Leadership lessons from Confucius: appearances matter

appearances matter

Confucius said: “I’ve never met anyone who loves virtue as much as sensual beauty.”

Don’t delude yourself: appearances matter. If you can’t be bothered to dress for the role you’re being interviewed for, why should your prospective employer be bothered to hire you? If a company that’s trying to do business with you can’t be bothered to have a clean and attractive website, why should you be bothered to give them an order?

Of course, appearances aren’t everything – but they can go a long way in projecting a sense of confidence and competence to others.


This article features a translation of Chapter 18 of Book 9 of the Analects of Confucius. You can read my full translation of Book 9 here.
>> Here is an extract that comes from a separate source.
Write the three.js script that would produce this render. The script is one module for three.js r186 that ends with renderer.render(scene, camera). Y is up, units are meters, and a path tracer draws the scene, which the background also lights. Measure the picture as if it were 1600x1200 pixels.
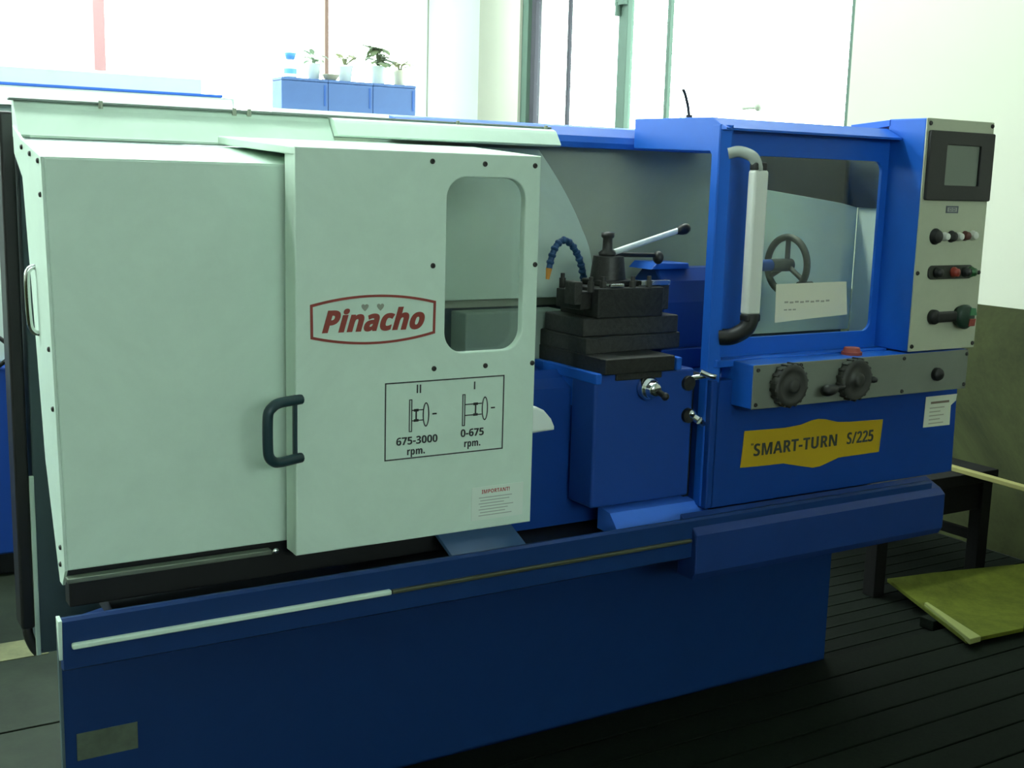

(1) According to Sima Qian in the Records of the Historian (9.18), Confucius was inspired to make this lament during his visit to the state of Wei in 496 BCE in the hope of securing a position with its notorious ruler, Duke Ling. Rather than imbibing the wisdom of the sage on a carriage ride, the duke decided to sit with his consort, the equally notorious Nanzi (南子). This was a huge breech of ritual etiquette, perhaps even a deliberate insult, that left Confucius fuming alone in the carriage behind the happy couple. Not surprisingly, Confucius left the state of Wei soon afterwards having failed to find suitable employment. You can read more about the colorful life of Nanzi here.

(2) Confucius is clearly expressing his exasperation at the decadence of his contemporaries, who valued the physical pleasures of the flesh over the more intangible joys of virtue. His (rather optimistic) wish was that people would love virtue as instinctively and enthusiastically as sensuality.

(3) This passage is repeated in 15.13.